Given problem: Find the string "finishes" and gather every line that holds it.

## BEGIN Record set

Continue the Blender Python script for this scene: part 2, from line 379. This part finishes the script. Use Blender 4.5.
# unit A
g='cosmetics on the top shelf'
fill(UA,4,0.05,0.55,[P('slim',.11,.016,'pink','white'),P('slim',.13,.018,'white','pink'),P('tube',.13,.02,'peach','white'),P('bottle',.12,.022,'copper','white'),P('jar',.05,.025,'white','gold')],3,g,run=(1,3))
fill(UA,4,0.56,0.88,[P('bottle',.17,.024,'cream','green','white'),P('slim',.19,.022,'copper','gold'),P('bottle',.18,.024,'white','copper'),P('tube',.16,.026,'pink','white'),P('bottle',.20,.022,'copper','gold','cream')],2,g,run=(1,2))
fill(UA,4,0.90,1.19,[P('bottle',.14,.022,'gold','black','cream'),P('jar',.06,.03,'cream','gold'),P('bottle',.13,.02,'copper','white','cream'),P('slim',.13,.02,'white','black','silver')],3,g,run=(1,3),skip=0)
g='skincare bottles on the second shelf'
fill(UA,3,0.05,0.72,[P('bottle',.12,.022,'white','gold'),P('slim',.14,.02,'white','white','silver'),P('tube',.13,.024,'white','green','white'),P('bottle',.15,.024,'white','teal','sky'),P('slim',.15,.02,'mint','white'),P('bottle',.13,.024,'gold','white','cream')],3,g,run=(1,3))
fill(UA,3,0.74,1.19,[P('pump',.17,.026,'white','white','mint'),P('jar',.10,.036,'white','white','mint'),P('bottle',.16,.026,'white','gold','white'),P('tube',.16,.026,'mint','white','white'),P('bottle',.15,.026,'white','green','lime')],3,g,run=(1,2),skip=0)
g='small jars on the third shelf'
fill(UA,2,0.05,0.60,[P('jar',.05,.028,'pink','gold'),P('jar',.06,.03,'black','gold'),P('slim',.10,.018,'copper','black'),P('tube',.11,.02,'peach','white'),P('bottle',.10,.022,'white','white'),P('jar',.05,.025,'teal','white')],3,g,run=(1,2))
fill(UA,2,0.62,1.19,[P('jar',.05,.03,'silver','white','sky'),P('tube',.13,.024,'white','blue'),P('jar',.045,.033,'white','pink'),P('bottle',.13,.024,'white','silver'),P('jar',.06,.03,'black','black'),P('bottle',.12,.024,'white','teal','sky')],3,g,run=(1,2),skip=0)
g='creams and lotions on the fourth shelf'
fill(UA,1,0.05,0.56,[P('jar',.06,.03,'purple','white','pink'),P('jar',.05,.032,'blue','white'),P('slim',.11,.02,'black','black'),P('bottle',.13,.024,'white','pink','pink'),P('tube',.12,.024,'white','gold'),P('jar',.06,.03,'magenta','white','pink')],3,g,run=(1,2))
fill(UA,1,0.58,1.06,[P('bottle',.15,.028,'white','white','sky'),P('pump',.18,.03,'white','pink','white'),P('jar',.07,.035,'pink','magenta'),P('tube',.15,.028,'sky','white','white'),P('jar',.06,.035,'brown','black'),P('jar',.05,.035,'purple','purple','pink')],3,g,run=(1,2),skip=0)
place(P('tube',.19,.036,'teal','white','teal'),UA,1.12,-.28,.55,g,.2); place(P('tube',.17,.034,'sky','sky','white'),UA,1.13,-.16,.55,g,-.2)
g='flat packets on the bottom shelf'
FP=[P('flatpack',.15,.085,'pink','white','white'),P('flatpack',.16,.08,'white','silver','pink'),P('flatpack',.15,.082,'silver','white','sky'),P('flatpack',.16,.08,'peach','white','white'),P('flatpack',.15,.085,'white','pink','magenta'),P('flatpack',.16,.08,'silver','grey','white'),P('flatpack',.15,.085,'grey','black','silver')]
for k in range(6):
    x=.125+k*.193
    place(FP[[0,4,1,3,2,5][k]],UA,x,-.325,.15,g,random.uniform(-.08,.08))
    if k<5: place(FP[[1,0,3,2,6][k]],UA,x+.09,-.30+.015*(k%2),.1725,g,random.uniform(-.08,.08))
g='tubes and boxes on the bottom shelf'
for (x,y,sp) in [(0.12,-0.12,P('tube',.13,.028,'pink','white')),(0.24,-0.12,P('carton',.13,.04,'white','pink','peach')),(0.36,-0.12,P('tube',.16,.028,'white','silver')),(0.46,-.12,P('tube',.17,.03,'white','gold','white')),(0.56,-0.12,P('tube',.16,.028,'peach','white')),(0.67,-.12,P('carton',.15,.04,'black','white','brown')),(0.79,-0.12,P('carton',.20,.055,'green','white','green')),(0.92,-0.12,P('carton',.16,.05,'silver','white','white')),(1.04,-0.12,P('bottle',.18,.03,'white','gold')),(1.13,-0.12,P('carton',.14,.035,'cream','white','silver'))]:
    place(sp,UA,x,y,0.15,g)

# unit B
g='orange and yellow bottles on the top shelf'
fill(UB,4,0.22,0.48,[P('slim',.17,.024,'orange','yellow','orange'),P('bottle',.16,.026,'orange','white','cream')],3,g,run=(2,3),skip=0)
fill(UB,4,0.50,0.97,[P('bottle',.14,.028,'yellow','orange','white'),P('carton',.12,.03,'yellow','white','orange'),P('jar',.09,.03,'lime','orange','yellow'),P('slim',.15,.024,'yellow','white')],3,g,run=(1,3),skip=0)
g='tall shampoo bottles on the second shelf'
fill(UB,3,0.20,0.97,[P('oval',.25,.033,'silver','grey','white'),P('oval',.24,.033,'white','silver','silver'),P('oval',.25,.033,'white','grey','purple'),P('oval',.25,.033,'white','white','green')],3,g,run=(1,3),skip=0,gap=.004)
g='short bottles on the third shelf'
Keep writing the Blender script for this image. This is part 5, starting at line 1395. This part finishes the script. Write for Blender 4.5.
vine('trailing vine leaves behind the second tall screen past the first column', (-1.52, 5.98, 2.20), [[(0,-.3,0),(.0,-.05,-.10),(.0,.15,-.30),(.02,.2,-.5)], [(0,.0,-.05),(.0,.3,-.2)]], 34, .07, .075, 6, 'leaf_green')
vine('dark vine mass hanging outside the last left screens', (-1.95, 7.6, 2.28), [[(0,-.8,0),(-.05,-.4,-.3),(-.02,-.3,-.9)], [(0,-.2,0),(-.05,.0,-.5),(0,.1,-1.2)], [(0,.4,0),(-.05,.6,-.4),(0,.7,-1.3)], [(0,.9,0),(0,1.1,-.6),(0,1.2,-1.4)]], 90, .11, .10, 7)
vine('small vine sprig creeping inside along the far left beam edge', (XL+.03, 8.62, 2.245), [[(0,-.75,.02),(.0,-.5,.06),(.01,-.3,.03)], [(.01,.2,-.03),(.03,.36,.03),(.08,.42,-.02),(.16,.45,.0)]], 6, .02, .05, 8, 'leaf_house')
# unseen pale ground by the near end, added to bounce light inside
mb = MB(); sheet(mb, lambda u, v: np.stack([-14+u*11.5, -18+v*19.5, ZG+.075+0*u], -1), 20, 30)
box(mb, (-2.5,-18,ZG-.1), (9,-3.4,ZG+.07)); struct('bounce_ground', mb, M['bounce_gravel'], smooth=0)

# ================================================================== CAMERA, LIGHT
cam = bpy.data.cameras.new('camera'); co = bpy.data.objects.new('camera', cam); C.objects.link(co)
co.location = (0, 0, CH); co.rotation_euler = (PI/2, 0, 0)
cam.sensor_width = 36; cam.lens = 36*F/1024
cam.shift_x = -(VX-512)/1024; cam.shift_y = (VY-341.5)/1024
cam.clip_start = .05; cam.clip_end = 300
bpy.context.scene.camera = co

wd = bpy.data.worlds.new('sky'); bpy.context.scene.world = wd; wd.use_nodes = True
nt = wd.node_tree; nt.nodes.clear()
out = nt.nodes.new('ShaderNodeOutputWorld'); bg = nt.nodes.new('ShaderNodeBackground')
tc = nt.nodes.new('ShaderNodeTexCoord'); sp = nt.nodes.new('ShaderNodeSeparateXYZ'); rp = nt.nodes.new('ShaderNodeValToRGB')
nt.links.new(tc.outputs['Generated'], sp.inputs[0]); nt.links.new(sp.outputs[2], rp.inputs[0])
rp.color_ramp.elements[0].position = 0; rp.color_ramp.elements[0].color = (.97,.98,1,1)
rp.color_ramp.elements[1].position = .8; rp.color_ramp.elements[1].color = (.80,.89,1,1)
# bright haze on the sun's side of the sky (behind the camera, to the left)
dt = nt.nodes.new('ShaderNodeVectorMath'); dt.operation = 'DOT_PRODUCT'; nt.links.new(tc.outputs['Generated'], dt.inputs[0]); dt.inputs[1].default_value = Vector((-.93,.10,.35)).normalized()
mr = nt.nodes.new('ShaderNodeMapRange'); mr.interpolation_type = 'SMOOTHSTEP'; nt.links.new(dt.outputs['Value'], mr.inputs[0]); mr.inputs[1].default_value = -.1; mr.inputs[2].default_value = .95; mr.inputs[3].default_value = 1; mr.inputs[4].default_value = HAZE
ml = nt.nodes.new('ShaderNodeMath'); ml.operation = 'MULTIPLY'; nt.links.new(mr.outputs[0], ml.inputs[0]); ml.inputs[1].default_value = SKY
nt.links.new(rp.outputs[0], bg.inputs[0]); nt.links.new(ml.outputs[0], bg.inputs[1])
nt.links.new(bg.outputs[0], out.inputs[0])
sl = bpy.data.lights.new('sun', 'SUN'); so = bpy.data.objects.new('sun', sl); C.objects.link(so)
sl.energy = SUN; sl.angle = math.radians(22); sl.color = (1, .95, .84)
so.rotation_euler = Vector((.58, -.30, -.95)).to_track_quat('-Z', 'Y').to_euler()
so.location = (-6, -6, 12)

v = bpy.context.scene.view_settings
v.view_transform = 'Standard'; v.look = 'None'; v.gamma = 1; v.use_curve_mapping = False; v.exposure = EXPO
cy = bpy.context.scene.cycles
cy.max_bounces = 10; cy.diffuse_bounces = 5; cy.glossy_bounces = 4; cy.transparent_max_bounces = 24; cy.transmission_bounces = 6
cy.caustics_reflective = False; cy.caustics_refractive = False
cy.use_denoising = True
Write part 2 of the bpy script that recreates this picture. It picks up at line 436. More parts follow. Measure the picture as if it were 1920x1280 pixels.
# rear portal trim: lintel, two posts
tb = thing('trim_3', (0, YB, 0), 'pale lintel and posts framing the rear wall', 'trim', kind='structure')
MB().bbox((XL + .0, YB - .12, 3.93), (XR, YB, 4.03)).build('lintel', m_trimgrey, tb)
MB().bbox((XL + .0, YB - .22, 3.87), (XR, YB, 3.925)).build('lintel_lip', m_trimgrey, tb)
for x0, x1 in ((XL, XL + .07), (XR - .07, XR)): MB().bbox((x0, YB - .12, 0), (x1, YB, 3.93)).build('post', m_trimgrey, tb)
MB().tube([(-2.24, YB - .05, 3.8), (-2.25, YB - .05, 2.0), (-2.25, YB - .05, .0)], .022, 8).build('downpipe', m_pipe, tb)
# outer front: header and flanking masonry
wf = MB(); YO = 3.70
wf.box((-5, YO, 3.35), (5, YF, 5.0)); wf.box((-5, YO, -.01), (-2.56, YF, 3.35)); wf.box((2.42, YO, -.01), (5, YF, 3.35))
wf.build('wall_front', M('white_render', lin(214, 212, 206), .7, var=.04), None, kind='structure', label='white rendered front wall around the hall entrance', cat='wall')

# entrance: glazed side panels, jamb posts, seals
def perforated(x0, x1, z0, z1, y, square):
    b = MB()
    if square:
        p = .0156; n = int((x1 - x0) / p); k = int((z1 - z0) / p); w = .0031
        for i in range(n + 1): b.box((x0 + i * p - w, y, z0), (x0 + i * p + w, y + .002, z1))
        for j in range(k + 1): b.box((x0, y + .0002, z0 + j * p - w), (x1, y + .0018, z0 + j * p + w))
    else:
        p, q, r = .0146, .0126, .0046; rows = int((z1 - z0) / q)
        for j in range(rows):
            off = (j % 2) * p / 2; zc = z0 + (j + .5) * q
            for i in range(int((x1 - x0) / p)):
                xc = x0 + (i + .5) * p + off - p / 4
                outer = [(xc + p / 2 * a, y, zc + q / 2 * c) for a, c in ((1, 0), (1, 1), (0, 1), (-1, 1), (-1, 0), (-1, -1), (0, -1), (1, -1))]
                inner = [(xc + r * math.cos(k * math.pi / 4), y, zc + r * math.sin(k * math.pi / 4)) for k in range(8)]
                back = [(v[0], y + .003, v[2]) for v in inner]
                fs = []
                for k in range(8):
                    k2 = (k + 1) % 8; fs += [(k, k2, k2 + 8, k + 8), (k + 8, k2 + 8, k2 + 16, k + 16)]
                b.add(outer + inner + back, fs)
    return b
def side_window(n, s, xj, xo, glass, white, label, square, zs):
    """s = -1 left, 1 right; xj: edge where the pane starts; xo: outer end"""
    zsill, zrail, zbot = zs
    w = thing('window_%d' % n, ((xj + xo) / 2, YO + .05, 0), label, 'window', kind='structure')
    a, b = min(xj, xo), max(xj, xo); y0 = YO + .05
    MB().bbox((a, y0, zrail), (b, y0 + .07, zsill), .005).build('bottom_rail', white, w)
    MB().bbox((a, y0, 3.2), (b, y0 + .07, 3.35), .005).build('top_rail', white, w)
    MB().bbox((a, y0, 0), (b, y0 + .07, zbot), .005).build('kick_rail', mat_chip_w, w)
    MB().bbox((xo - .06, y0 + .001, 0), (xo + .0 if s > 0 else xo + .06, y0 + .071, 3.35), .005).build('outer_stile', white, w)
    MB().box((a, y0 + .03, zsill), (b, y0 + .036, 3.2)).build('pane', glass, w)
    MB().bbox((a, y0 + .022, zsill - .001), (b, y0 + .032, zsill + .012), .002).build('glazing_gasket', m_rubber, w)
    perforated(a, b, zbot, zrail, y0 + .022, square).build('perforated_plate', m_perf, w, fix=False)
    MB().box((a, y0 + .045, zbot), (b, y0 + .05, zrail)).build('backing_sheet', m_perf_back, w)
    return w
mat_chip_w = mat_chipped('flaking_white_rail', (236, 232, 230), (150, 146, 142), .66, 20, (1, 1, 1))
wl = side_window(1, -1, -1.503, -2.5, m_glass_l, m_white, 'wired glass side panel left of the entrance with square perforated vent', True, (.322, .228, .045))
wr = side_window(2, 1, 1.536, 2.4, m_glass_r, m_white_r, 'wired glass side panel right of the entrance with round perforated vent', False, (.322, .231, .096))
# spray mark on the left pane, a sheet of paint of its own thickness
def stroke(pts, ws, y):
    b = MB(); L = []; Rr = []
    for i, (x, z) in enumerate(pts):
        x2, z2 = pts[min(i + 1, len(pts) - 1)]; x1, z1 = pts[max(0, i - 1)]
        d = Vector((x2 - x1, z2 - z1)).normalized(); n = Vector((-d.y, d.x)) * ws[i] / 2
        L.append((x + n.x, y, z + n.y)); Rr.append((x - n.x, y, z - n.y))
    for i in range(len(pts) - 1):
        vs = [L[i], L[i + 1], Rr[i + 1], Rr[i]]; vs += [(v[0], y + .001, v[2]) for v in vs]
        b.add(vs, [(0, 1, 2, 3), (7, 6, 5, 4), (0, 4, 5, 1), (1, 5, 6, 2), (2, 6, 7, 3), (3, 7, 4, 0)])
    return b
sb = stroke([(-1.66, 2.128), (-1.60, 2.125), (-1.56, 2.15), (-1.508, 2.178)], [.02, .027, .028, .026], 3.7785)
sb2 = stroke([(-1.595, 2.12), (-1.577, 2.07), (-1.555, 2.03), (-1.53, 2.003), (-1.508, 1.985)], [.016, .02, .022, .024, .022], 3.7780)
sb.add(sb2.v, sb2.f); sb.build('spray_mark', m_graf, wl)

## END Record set

Expected output:
Continue the Blender Python script for this scene: part 2, from line 379. This part finishes the script. Use Blender 4.5.
Keep writing the Blender script for this image. This is part 5, starting at line 1395. This part finishes the script. Write for Blender 4.5.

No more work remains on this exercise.